Stott also found his stroke as he’s begun to take advantage of the way teams pitch him. Over a span of nine games from July 22 to Aug. 1, Stott had just three hits in 33 at-bats as he struggled to make hard contact with teams throwing him a plethora of junk on the outside part of the plate, or even off the plate.

But as he’s focused more on allowing the pitch to dictate where he hits the ball instead of trying to pull everything, he’s found his groove as a professional hitter. Sunday, when Gonzalez left a 2-2 change-up elevated over the middle of the plate, Stott crushed it, hitting a 379-foot home run to the opposite-field gap.

“I think he was trying to force using the whole field instead of just letting happen,” Borders said of Stott’s slump. “He’s hit the ball away when he reacts to it instead of thinking I’m going to hit this ball the other way when he probably should have pulled it.”

“You want to be a complete hitter, so you want to show people that you can hit one to left and you can still pull one down the line on an inside fastball,” Stott said. “To be able to get that pitch out over the outside part of the plate is good going forward.”

Stott showed two innings later he’s plenty capable of pulling the baseball when he hit an inside fastball over the right-field wall and into the Cutters’ bullpen. It was Stott’s third home run in his last four games, and was the biggest performance during a 10-game stretch which has been the best of his brief career.

Over his last 10 games, Stott has a hit in nine of them and has gone 15 for 35 (.429) with three home runs and nine RBIs. His five home runs are tied for second-most on the team with Logan O’Hoppe.

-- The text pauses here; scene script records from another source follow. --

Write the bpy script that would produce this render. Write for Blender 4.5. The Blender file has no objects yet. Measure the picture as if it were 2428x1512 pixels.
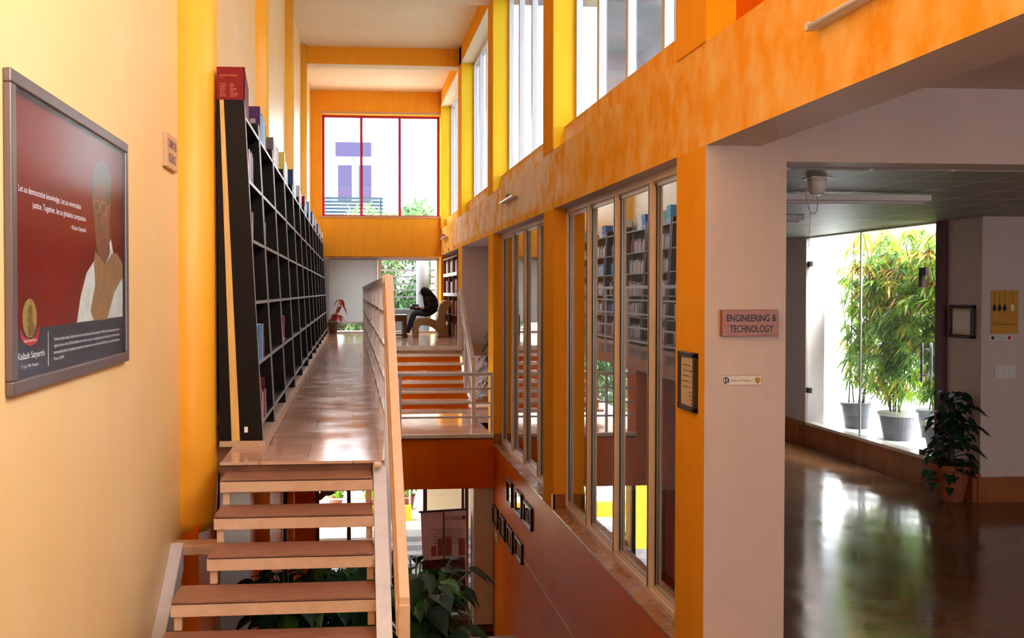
import bpy, math, random
from mathutils import Vector, Matrix
random.seed(7)
R = random.Random(11)
PI = math.pi
scene = bpy.context.scene
COL = scene.collection
EYE = 5.6          # height of the eye above the lower floor; every z below is measured from the eye

# ------------------------------------------------------------------ camera
f_px, cx, cy = 2150.0, 1014.0, 730.0
cam = bpy.data.cameras.new('camera')
cam.sensor_fit = 'HORIZONTAL'; cam.sensor_width = 36.0
cam.lens = f_px / 2428 * 36.0
cam.shift_x = (1214 - cx) / 2428
cam.shift_y = (cy - 756) / 2428
cam.clip_end = 600; cam.clip_start = 0.05
co = bpy.data.objects.new('camera', cam); COL.objects.link(co)
th = math.atan((cx - 836) / f_px); ph = math.atan((cy - 692) / f_px)
Fv = Vector((math.sin(th) * math.cos(ph), math.cos(th) * math.cos(ph), -math.sin(ph)))
Rv = Vector((math.cos(th), -math.sin(th), 0)); Uv = Rv.cross(Fv)
co.matrix_world = Matrix(((Rv.x, Uv.x, -Fv.x, 0), (Rv.y, Uv.y, -Fv.y, 0), (Rv.z, Uv.z, -Fv.z, EYE), (0, 0, 0, 1)))
scene.camera = co

# ------------------------------------------------------------------ world, light, exposure
scene.view_settings.view_transform = 'Standard'
scene.view_settings.look = 'None'
scene.view_settings.gamma = 1
scene.view_settings.use_curve_mapping = False
scene.view_settings.exposure = 3.12
scene.cycles.use_denoising = True
scene.cycles.max_bounces = 12
scene.cycles.diffuse_bounces = 7
scene.cycles.glossy_bounces = 5
scene.cycles.transparent_max_bounces = 24
scene.cycles.sample_clamp_indirect = 6
w = bpy.data.worlds.new('world'); scene.world = w; w.use_nodes = True
nt = w.node_tree
bg = nt.nodes['Background']
tc = nt.nodes.new('ShaderNodeTexCoord'); sx = nt.nodes.new('ShaderNodeSeparateXYZ')
rp = nt.nodes.new('ShaderNodeValToRGB')
nt.links.new(tc.outputs['Generated'], sx.inputs[0]); nt.links.new(sx.outputs['Z'], rp.inputs['Fac'])
rp.color_ramp.elements[0].position = 0.0; rp.color_ramp.elements[0].color = (0.9, 0.95, 1.0, 1)
rp.color_ramp.elements[1].position = 0.8; rp.color_ramp.elements[1].color = (0.8, 0.9, 1.0, 1)
nt.links.new(rp.outputs[0], bg.inputs['Color'])
bg.inputs['Strength'].default_value = 2.0
sl = bpy.data.lights.new('sun', 'SUN'); sl.energy = 2.0; sl.angle = 0.2; sl.color = (1, 0.95, 0.86)
so = bpy.data.objects.new('sun', sl); COL.objects.link(so)
so.rotation_euler = Vector((-0.25, 0.35, -1.0)).to_track_quat('-Z', 'Y').to_euler()

def portal(cx_, cy_, cz_, nrm, sx_, sy_):
    l = bpy.data.lights.new('window_daylight', 'AREA'); l.shape = 'RECTANGLE'; l.size = sx_; l.size_y = sy_
    l.cycles.is_portal = True
    o = bpy.data.objects.new('window_daylight', l); COL.objects.link(o)
    o.location = (cx_, cy_, cz_ + EYE)
    o.rotation_euler = Vector(nrm).to_track_quat('-Z', 'Y').to_euler()
CLER = [(6.3, 10.26), (10.8, 14.73), (15.28, 19.05), (19.65, 23.5), (-1.7, 1.2), (1.7, 4.2)]  # last two bays are unseen, added to brighten the near left wall
for a, b in CLER:
    portal(2.66, (a + b) / 2, 3.35, (-1, 0, 0), b - a, 2.8)
portal(0.75, 24.05, 3.3, (0, -1, 0), 3.1, 2.7)
portal(0.9, 24.75, -0.1, (0, -1, 0), 3.2, 2.1)
portal(7.1, 11.9, -0.6, (-1, 0, 0), 3.0, 2.9)
portal(7, -5.15, -.15, (0, 1, 0), 2.0, 2.1)
portal(0.7, 16.2, -4.4, (0, -1, 0), 2.8, 2.3)

# ------------------------------------------------------------------ materials
def newmat(name):
    m = bpy.data.materials.new(name); m.use_nodes = True
    n = m.node_tree; b = n.nodes['Principled BSDF']
    return m, n, b
def coord(n, sc=(1, 1, 1), kind='Object'):
    g = n.nodes.new('ShaderNodeNewGeometry') if kind == 'World' else n.nodes.new('ShaderNodeTexCoord')
    mp = n.nodes.new('ShaderNodeMapping'); mp.inputs['Scale'].default_value = sc
    n.links.new(g.outputs['Position' if kind == 'World' else 'Object'], mp.inputs['Vector'])
    return mp.outputs[0]
def noise(n, vec, scale, detail=3, rough=0.5):
    t = n.nodes.new('ShaderNodeTexNoise'); t.inputs['Scale'].default_value = scale
    t.inputs['Detail'].default_value = detail; t.inputs['Roughness'].default_value = rough
    n.links.new(vec, t.inputs['Vector']); return t.outputs['Fac']
def ramp(n, fac, stops):
    r = n.nodes.new('ShaderNodeValToRGB')
    els = r.color_ramp.elements
    els[0].position, els[0].color = stops[0][0], (*stops[0][1], 1)
    els[1].position, els[1].color = stops[-1][0], (*stops[-1][1], 1)
    for p, c in stops[1:-1]:
        e = els.new(p); e.color = (*c, 1)
    n.links.new(fac, r.inputs['Fac']); return r.outputs[0]
def bump(n, b, fac, strength, dist=0.01):
    bp = n.nodes.new('ShaderNodeBump'); bp.inputs['Strength'].default_value = strength
    bp.inputs['Distance'].default_value = dist
    n.links.new(fac, bp.inputs['Height']); n.links.new(bp.outputs[0], b.inputs['Normal'])
def mixc(n, fac, a, b):
    m = n.nodes.new('ShaderNodeMix'); m.data_type = 'RGBA'
    n.links.new(fac, m.inputs[0])
    for s, v in ((6, a), (7, b)):
        if isinstance(v, tuple): m.inputs[s].default_value = (*v, 1)
        else: n.links.new(v, m.inputs[s])
    return m.outputs[2]

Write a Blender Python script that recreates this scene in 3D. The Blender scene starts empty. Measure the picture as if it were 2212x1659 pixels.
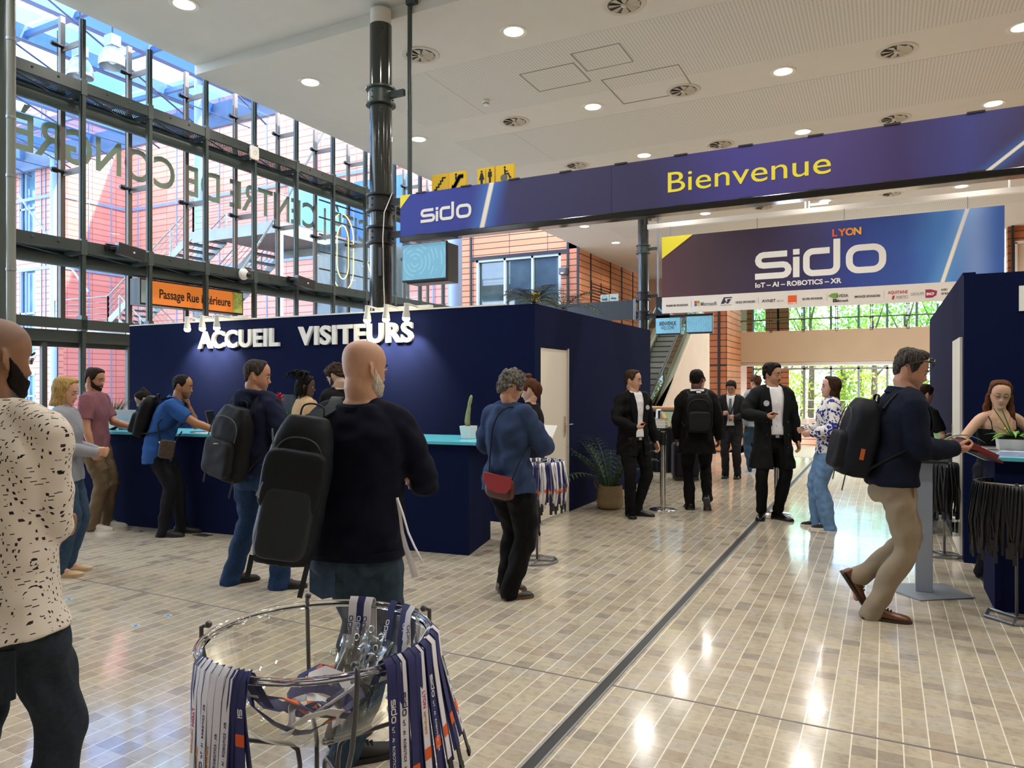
import bpy, bmesh, math, random
import numpy as np
from mathutils import Vector, Matrix
random.seed(7)
rng = np.random.default_rng(7)
SC = bpy.context.scene
COL = SC.collection
PI = math.pi
# ------------------------------------------------------------------ camera
# world: +Y runs along the hall (parallel to the glass facade), +X to the right, z up, metres
FPX, CX, HY, EYE = 1567.0, 1106.0, 829.5, 1.60
CS, SN = 0.8894, 0.4571                      # camera looks 27.2 degrees to the left of +Y
cam = bpy.data.cameras.new('camera')
cam.sensor_width = 36.0
cam.lens = FPX / 2212.0 * 36.0
cam.clip_end = 400
cam_o = bpy.data.objects.new('camera', cam)
COL.objects.link(cam_o)
cam_o.location = (0, 0, EYE)
cam_o.rotation_euler = (PI / 2, 0, math.atan2(SN, CS))
SC.camera = cam_o
def at(px, d):
    """floor point seen in column px at distance d along the view axis"""
    xc = (px - CX) / FPX
    return ((-SN + xc * CS) * d, (CS + xc * SN) * d)
def at_y(px, Y):
    xc = (px - CX) / FPX
    t = Y / (CS + xc * SN)
    return (-SN + xc * CS) * t, t
def at_x(px, X):
    xc = (px - CX) / FPX
    t = X / (-SN + xc * CS)
    return (CS + xc * SN) * t, t
def zz(py, t):
    return EYE + (HY - py) / FPX * t
# ------------------------------------------------------------------ sky, sun, big lights, exposure
VS = SC.view_settings
SC.display_settings.display_device = 'sRGB'
VS.view_transform = 'Standard'
VS.look = 'None'
VS.exposure = 0.5
VS.gamma = 1.0
VS.use_curve_mapping = False
W = bpy.data.worlds.new('sky'); SC.world = W
W.use_nodes = True
wt = W.node_tree
for n in list(wt.nodes): wt.nodes.remove(n)
wo = wt.nodes.new('ShaderNodeOutputWorld'); wb = wt.nodes.new('ShaderNodeBackground')
wn = wt.nodes.new('ShaderNodeTexNoise'); wn.inputs['Scale'].default_value = 2.6; wn.inputs['Detail'].default_value = 6
wc = wt.nodes.new('ShaderNodeTexCoord'); wr = wt.nodes.new('ShaderNodeValToRGB')
wr.color_ramp.elements[0].position = .34; wr.color_ramp.elements[0].color = (.26, .52, .98, 1)
wr.color_ramp.elements[1].position = .60; wr.color_ramp.elements[1].color = (.93, .97, 1.0, 1)
wt.links.new(wc.outputs['Generated'], wn.inputs['Vector']); wt.links.new(wn.outputs['Fac'], wr.inputs['Fac'])
wt.links.new(wr.outputs['Color'], wb.inputs['Color']); wt.links.new(wb.outputs[0], wo.inputs['Surface'])
wb.inputs['Strength'].default_value = 6.6
sun = bpy.data.lights.new('sun', 'SUN'); sun.energy = 9.0; sun.angle = math.radians(1.0); sun.color = (1, .93, .8)
sun_o = bpy.data.objects.new('sun', sun); COL.objects.link(sun_o); sun_o.location = (20, 50, 40)
sun_o.rotation_euler = Vector((-.75, -.22, -.62)).to_track_quat('-Z', 'Y').to_euler()
LAMP_W = 50.0                                # each recessed ceiling lamp
# ------------------------------------------------------------------ helpers: naming
def tag(o, label=None, cat=None, group=None, kind=None):
    if label: o['label'] = label
    if cat: o['category'] = cat
    if group: o['group'] = group
    if kind: o['kind'] = kind
    return o
def empty(name, loc, label=None, cat=None, group=None, kind=None):
    o = bpy.data.objects.new(name, None); COL.objects.link(o)
    o.location = loc; o.empty_display_size = .1
    return tag(o, label, cat, group, kind)
def wloc(o):
    v = Vector((0, 0, 0))
    while o is not None:
        v = v + o.location; o = o.parent
    return v
KIDS = {}
def copy_tree(o, parent=None):
    c = o.copy(); COL.objects.link(c); c.parent = parent
    for ch in KIDS.get(o.name, []):
        d = copy_tree(ch, c)
        KIDS.setdefault(c.name, []).append(d)
    return c
# ------------------------------------------------------------------ helpers: materials
def lin(h):
    if not isinstance(h, str): return tuple(h) + (1,) if len(h) == 3 else tuple(h)
    h = h.lstrip('#')
    v = [int(h[i:i + 2], 16) / 255 for i in (0, 2, 4)]
    return tuple(x / 12.92 if x <= .04045 else ((x + .055) / 1.055) ** 2.4 for x in v) + (1,)
MATS = {}
class NT:
    def __init__(s, m):
        s.t = m.node_tree; s.n = s.t.nodes; s.b = s.n['Principled BSDF']; s.out = s.n['Material Output']
    def new(s, ty, **kw):
        n = s.n.new(ty)
        for k, v in kw.items(): setattr(n, k, v)
        return n
    def l(s, a, b): s.t.links.new(a, b)
    def coord(s, which='Object', scale=(1, 1, 1), rot=(0, 0, 0)):
        c = s.new('ShaderNodeTexCoord'); m = s.new('ShaderNodeMapping')
        m.inputs['Scale'].default_value = scale; m.inputs['Rotation'].default_value = rot
        s.l(c.outputs[which], m.inputs[0]); return m.outputs[0]
    def noise(s, vec, scale, detail=3, rough=.5):
        n = s.new('ShaderNodeTexNoise'); n.inputs['Scale'].default_value = scale
        n.inputs['Detail'].default_value = detail; n.inputs['Roughness'].default_value = rough
        s.l(vec, n.inputs['Vector']); return n.outputs['Fac']
    def ramp(s, fac, stops, interp='LINEAR'):
        r = s.new('ShaderNodeValToRGB'); e = r.color_ramp.elements; r.color_ramp.interpolation = interp
        while len(e) < len(stops): e.new(.5)
        for i, (p, c) in enumerate(stops):
            e[i].position = p; e[i].color = lin(c) if isinstance(c, str) else (c, c, c, 1) if isinstance(c, (int, float)) else tuple(c)
        s.l(fac, r.inputs[0]); return r.outputs[0]
    def mix(s, f, a, b, blend='MIX'):
        m = s.new('ShaderNodeMix'); m.data_type = 'RGBA'; m.blend_type = blend
        for i, v in ((0, f), (6, a), (7, b)):
            if hasattr(v, 'links'): s.l(v, m.inputs[i])
            elif i == 0: m.inputs[0].default_value = v
            else: m.inputs[i].default_value = lin(v)
        return m.outputs[2]
    def math(s, op, a, b=0.0, c=None):
        m = s.new('ShaderNodeMath', operation=op)
        for i, v in enumerate((a, b) if c is None else (a, b, c)):
            if hasattr(v, 'links'): s.l(v, m.inputs[i])
            else: m.inputs[i].default_value = v
        return m.outputs[0]
    def sep(s, vec):
        n = s.new('ShaderNodeSeparateXYZ'); s.l(vec, n.inputs[0]); return n.outputs
    def bump(s, h, strength=.2, dist=.01):
        b = s.new('ShaderNodeBump'); b.inputs['Strength'].default_value = strength; b.inputs['Distance'].default_value = dist
        s.l(h, b.inputs['Height']); s.l(b.outputs[0], s.b.inputs['Normal'])
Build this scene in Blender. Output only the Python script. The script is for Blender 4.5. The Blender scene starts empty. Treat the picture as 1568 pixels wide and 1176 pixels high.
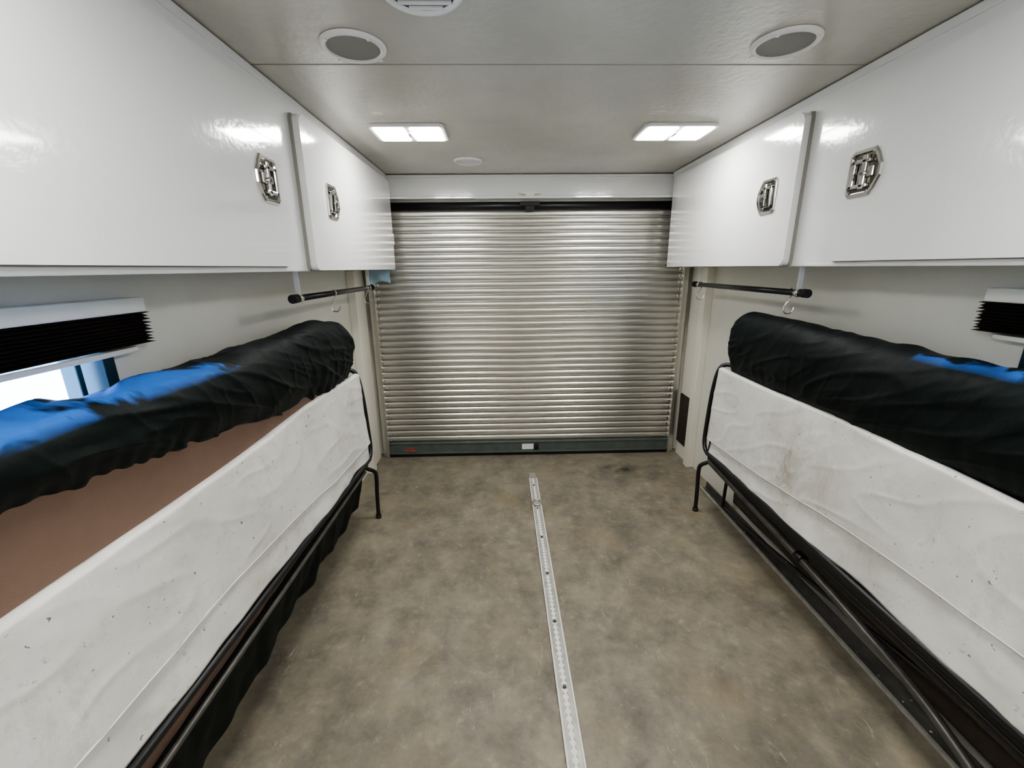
import bpy, bmesh, math, random
from mathutils import Vector, Matrix, noise
random.seed(3)
C=bpy.context.collection
# ---------------------------------------------------------------- materials
def newmat(name):
    m=bpy.data.materials.new(name); m.use_nodes=True
    nt=m.node_tree; b=nt.nodes['Principled BSDF']
    return m,nt,b
def mat(name,col,rough=.5,metal=0,bump=0,bscale=50,var=0,vscale=4,coat=0,col2=None,spec=None):
    m,nt,b=newmat(name)
    b.inputs['Base Color'].default_value=(*col,1); b.inputs['Roughness'].default_value=rough
    b.inputs['Metallic'].default_value=metal
    if spec is not None: b.inputs['Specular IOR Level'].default_value=spec
    if coat: b.inputs['Coat Weight'].default_value=coat; b.inputs['Coat Roughness'].default_value=.06
    tc=nt.nodes.new('ShaderNodeTexCoord')
    if var or col2:
        n=nt.nodes.new('ShaderNodeTexNoise'); n.inputs['Scale'].default_value=vscale; n.inputs['Detail'].default_value=8; n.inputs['Roughness'].default_value=.65
        nt.links.new(tc.outputs['Object'],n.inputs['Vector'])
        r=nt.nodes.new('ShaderNodeValToRGB'); r.color_ramp.elements[0].position=.35; r.color_ramp.elements[1].position=.65
        c2=col2 or tuple(c*(1-var) for c in col)
        r.color_ramp.elements[0].color=(*c2,1); r.color_ramp.elements[1].color=(*col,1)
        nt.links.new(n.outputs['Fac'],r.inputs['Fac']); nt.links.new(r.outputs['Color'],b.inputs['Base Color'])
    if bump:
        n2=nt.nodes.new('ShaderNodeTexNoise'); n2.inputs['Scale'].default_value=bscale; n2.inputs['Detail'].default_value=3
        nt.links.new(tc.outputs['Object'],n2.inputs['Vector'])
        bp=nt.nodes.new('ShaderNodeBump'); bp.inputs['Strength'].default_value=bump; bp.inputs['Distance'].default_value=.01
        nt.links.new(n2.outputs['Fac'],bp.inputs['Height']); nt.links.new(bp.outputs['Normal'],b.inputs['Normal'])
    return m
def emis(name,col,s):
    m,nt,b=newmat(name); b.inputs['Base Color'].default_value=(*col,1)
    b.inputs['Emission Color'].default_value=(*col,1); b.inputs['Emission Strength'].default_value=s
    return m
M_wall=mat('wall_paint',(.76,.75,.68),.35,bump=.06,bscale=60,var=.06,vscale=2)
M_ceil=mat('ceiling_paint',(.60,.585,.53),.22,bump=.15,bscale=38,var=.12,vscale=2.2)
M_cab=mat('cabinet_gloss_white',(.80,.805,.80),.14,bump=.07,bscale=48,coat=.7)
M_cream=mat('cream_trim',(.80,.78,.69),.35)
M_steel=mat('door_galvanised',(.66,.65,.615),.28,metal=.88,var=.10,vscale=3)
M_chrome=mat('chrome',(.75,.74,.72),.12,metal=1)
M_dish=mat('latch_dish',(.16,.155,.14),.18,metal=1)
M_dark=mat('dark_recess',(.03,.03,.03),.4)
M_black=mat('black_steel',(.010,.011,.012),.35)
M_greytube=mat('grey_tube',(.15,.145,.135),.35,metal=.5,var=.4,vscale=12)
M_alu=mat('aluminium_track',(.52,.51,.47),.38,metal=.35,var=.3,vscale=25)
M_bar=mat('door_bottom_bar',(.13,.155,.145),.4,metal=.3,var=.25,vscale=12)
M_brown=mat('brown_fabric',(.19,.122,.090),.85,bump=.2,bscale=300,var=.12,vscale=6)
M_dkbrown=mat('dark_brown_board',(.050,.036,.029),.8,bump=.2,bscale=200,var=.4,vscale=8)
M_label=mat('label_white',(.8,.8,.78),.5)
M_red=mat('label_red',(.45,.08,.05),.5)
M_rubber=mat('rubber',(.01,.01,.01),.7)
M_led=emis('led_panel',(1,.985,.95),64)
M_frame=mat('light_frame',(.85,.85,.83),.3)
M_grille=mat('speaker_grille',(.26,.26,.24),.5,bump=.5,bscale=600)
M_strap=mat('strap_white',(.75,.75,.73),.6)
M_seam=mat('seam_grey',(.30,.29,.26),.6)
M_blue=mat('window_frame_dark',(.01,.03,.045),.3)
def nodekit(name,rough):
    m,nt,b=newmat(name); b.inputs['Roughness'].default_value=rough
    tc=nt.nodes.new('ShaderNodeTexCoord'); L=nt.links.new
    def nz(s,d,r,dist=0,stretch=None):
        n=nt.nodes.new('ShaderNodeTexNoise'); n.inputs['Scale'].default_value=s; n.inputs['Detail'].default_value=d; n.inputs['Roughness'].default_value=r; n.inputs['Distortion'].default_value=dist
        if stretch:
            mp=nt.nodes.new('ShaderNodeMapping'); mp.inputs['Scale'].default_value=stretch; L(tc.outputs['Object'],mp.inputs['Vector']); L(mp.outputs[0],n.inputs['Vector'])
        else: L(tc.outputs['Object'],n.inputs['Vector'])
        return n
    def ramp(n,stops):
        r=nt.nodes.new('ShaderNodeValToRGB'); e=r.color_ramp.elements
        e[0].position=stops[0][0]; e[0].color=(*stops[0][1],1); e[1].position=stops[-1][0]; e[1].color=(*stops[-1][1],1)
        for p,c in stops[1:-1]:
            q=e.new(p); q.color=(*c,1)
        L(n.outputs['Fac'],r.inputs['Fac']); return r.outputs[0]
    def mr(n,a,c,o=1):
        x=nt.nodes.new('ShaderNodeMapRange'); x.inputs[1].default_value=a; x.inputs[2].default_value=c; x.inputs[4].default_value=o; L(n.outputs[0] if hasattr(n,'outputs') else n,x.inputs[0]); return x.outputs[0]
    def mix(t,f,a,c):
        x=nt.nodes.new('ShaderNodeMixRGB'); x.blend_type=t
        if isinstance(f,float): x.inputs[0].default_value=f
        else: L(f,x.inputs[0])
        for i,q in ((1,a),(2,c)):
            if isinstance(q,tuple): x.inputs[i].default_value=(*q,1)
            else: L(q,x.inputs[i])
        return x.outputs[0]
    def spot(center,r0,r1,sc=(1,1,1)):
        v=nt.nodes.new('ShaderNodeVectorMath'); v.operation='SUBTRACT'; L(tc.outputs['Object'],v.inputs[0]); v.inputs[1].default_value=center
        v2=nt.nodes.new('ShaderNodeVectorMath'); v2.operation='MULTIPLY'; L(v.outputs[0],v2.inputs[0]); v2.inputs[1].default_value=sc
        l=nt.nodes.new('ShaderNodeVectorMath'); l.operation='LENGTH'; L(v2.outputs[0],l.inputs[0])
        x=nt.nodes.new('ShaderNodeMapRange'); x.inputs[1].default_value=r0; x.inputs[2].default_value=r1; x.inputs[3].default_value=1; x.inputs[4].default_value=0; L(l.outputs['Value'],x.inputs[0]); return x.outputs[0]
    def mul(a,c):
        x=nt.nodes.new('ShaderNodeMath'); x.operation='MULTIPLY'; L(a,x.inputs[0])
        if isinstance(c,float): x.inputs[1].default_value=c
        else: L(c,x.inputs[1])
        return x.outputs[0]
    def bump(n,st,d):
        bp=nt.nodes.new('ShaderNodeBump'); bp.inputs['Strength'].default_value=st; bp.inputs['Distance'].default_value=d
        L(n.outputs['Fac'],bp.inputs['Height']); L(bp.outputs['Normal'],b.inputs['Normal'])
    def sep():
        x=nt.nodes.new('ShaderNodeSeparateXYZ'); L(tc.outputs['Object'],x.inputs[0]); return x
    return m,b,L,nz,ramp,mr,mix,spot,mul,bump,sep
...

“I ran into a little funk like that in college this year. I got pull happy and was trying to yank everything,” Stott said. “So I’m getting back to the basics and hitting it where it’s pitched and really letting the ball determine where I’ll hit it.”

What the three home runs had in common is they all came on crushable pitches from Gonzalez. Phillies minor league hitting instructor Jason Ochart’s philosophy this year has been to punish strikes. And regardless of what the pitch was or the situation Sunday night, punishing strikes was a welcome sight.

“Ochart knows what he’s talking about and he knows what he wants us to do with those high strikes,” Stott said. “The biggest thing we talk about is if it’s in that little window, you need to do damage with it. I got a couple of those change-ups up and hit them to left-center pretty good, and that last one was over the middle of the plate and I thought I could do damage with it.”